El canciller Rogelio Mayta se reunió hace algunas semanas con Mark Wells, el subsecretario adjunto para el Brasil y el Cono Sur de los Estados Unidos, y luego con el canciller Lavrov de Rusia en Caracas. Estos días ha llegado el canciller brasileño a Bolivia, con el ánimo de estrechar las relaciones. Se trata de reuniones protocolares, pero, en cambio, construir relaciones efectivas con el mundo nos viene tomando mucho tiempo, que no es el que se invierte en estas breves reuniones.
Lula visita Estados Unidos y China con gran libertad y Alberto Fernández fue a Rusia, metió la pata con unas declaraciones, pero ahora se la pasa con sus ministros visitando la Casa Blanca para obtener la ayuda estadounidense con el FMI. El propio Gustavo Petro ha iniciado una labor de mediación entre Venezuela y Estados Unidos, fuera de convertir a Bogotá en el posible centro de las negociaciones entre la oposición y el gobierno de Caracas. Todo eso muestra que los países en la región expanden sus brazos diplomáticos hasta donde pueden. Es Bolivia la única que, en un momento multipolar, ha decidido privilegiar un polo, portarse bien y hacer buena letra con él, nadie sabe bien para qué, y encima tomándose mucho tiempo para dar pasos en su política exterior.
Cuando Luis Fernando Guachalla acuñó eso de que Bolivia es un país de contactos, no de antagonismos, quería expresar una vocación, que es la de enlace con otros países. Su posición geográfica hace a Bolivia partícipe de varias esferas de las que el país puede sacar rédito. Pero ocurre de un tiempo a esta parte que Bolivia es más un país de antagonismos que de contactos. Las relaciones con Perú se encuentran en su peor momento en años, las relaciones con Estados Unidos llevan quince años congeladas y, mientras en Brasil gobernó Bolsonaro, decidimos no tener embajador en Brasilia, como si las relaciones no fueran con el Estado brasileño. Ha tenido que ser Brasil el que dé un giro en su política interna para que Bolivia se sienta habilitada a corresponder las muestras de cercanía, cuando ni en los peores momentos de la relación argentino-brasileña, para poner un ejemplo, Argentina dejó de tener embajador en Brasil.
En la muerte de Benedicto XVI, ni una palabra de pésame salió de los tuits de los principales mandatarios bolivianos, como si las relaciones con el Vaticano fueran asunto de banderolas y afinidades. Parecemos un grupo de adolescentes que decidimos no tener relaciones con quienes no veneran nuestras consignas.

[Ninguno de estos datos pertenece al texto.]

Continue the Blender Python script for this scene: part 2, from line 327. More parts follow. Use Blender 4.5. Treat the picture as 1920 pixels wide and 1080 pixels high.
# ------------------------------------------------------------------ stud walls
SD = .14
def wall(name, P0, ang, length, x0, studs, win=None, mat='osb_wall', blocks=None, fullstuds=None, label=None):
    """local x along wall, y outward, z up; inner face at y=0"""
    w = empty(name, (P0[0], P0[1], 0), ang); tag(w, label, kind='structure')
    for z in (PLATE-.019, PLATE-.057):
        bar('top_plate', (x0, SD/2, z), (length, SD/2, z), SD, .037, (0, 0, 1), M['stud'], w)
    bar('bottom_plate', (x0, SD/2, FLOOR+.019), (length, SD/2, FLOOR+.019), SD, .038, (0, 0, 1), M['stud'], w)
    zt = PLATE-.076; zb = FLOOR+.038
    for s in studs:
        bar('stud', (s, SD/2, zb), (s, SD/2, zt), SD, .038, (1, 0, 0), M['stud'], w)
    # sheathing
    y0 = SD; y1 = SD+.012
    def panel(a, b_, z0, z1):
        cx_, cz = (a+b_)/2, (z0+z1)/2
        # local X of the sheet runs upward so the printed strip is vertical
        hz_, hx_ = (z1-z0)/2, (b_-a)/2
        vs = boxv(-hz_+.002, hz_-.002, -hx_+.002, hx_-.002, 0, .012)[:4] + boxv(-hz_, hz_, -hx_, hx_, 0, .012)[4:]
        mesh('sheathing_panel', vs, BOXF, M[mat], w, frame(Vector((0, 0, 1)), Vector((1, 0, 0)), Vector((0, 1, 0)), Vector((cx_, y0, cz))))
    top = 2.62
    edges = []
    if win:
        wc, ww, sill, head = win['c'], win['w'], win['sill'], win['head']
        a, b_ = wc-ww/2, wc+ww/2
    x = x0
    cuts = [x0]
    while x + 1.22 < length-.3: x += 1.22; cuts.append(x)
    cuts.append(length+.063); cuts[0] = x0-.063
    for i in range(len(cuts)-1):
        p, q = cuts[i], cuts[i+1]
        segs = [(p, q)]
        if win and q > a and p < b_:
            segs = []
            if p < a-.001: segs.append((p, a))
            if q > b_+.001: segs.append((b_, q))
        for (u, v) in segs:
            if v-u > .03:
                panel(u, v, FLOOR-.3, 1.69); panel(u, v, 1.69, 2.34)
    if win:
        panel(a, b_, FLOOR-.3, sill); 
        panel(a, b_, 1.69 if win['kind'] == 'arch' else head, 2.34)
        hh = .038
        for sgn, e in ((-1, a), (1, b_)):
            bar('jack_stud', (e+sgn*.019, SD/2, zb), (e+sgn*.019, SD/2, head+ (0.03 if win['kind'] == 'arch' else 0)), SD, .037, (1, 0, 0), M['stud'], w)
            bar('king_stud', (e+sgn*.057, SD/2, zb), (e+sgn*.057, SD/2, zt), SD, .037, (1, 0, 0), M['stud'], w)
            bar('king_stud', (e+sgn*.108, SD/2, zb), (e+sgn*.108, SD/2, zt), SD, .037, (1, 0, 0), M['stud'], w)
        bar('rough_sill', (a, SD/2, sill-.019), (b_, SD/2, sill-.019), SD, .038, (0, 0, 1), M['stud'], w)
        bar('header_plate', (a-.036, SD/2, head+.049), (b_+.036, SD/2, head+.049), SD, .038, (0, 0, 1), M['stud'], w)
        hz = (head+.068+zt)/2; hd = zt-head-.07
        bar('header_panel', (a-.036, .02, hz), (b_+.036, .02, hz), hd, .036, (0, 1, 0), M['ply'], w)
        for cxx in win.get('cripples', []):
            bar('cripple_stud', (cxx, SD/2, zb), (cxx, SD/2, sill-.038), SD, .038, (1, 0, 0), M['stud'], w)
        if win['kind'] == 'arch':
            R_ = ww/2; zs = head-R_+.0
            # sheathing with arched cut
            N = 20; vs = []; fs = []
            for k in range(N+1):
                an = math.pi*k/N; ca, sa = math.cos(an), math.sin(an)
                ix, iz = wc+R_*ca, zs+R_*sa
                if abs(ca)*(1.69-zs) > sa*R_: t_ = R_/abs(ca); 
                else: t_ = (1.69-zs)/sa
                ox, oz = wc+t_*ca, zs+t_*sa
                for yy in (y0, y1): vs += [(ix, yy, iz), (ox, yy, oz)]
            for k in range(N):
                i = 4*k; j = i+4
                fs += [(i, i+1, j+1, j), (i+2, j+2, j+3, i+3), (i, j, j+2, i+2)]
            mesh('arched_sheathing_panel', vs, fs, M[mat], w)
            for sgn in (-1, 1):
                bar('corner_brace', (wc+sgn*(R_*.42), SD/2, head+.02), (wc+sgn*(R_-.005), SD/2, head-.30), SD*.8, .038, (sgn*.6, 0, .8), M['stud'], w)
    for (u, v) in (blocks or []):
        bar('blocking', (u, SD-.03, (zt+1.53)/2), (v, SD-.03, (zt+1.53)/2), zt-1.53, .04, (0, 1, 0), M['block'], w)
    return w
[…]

Las relaciones de Bolivia con el mundo son un asunto de importancia. Una política exterior mínimamente trabajada debería ver dónde debe situarse el país para cumplir el adagio de Guachalla, y evitar antagonismos que solamente provocan nuestro aislamiento. El punto es tan grave que, en muchos casos, delegamos implícitamente la política exterior en otros países. Así, nos relacionamos con Rusia conforme dictaminen nuestros socios de Cuba, Venezuela y Nicaragua, y no tenemos relaciones normales con Estados Unidos cuando los propios venezolanos activan negociaciones para ese fin.
Nadie sabe cuán graves son las materias de Estado que impiden abrirse, sin necesidad de arriar banderas, hacia Santiago o Lima. El solo hecho de relacionarse, que debería ser la normalidad, tiene en nuestro caso unos requisitos gravosos que simplemente inducen a otros países a dar vuelta la página y postergar cualquier relacionamiento sustancial con Bolivia.
En el caso chileno, por ejemplo, ocurre algo paradójico. La afinidad ideológica de ambos presidentes no ha servido casi para nada más que no tener declaraciones hirientes de lado a lado, pero hemos estacionado todo en el maximalismo de pretender que recompongamos ya las tratativas sobre el mar con soberanía sin un mínimo proceso de maduración, después de haber perdido en La Haya de la manera en que lo hicimos.
El principio debería ser la autonomía del país, sin comerse el tiempo y eludiendo todo canon caprichoso que nos cierre puertas.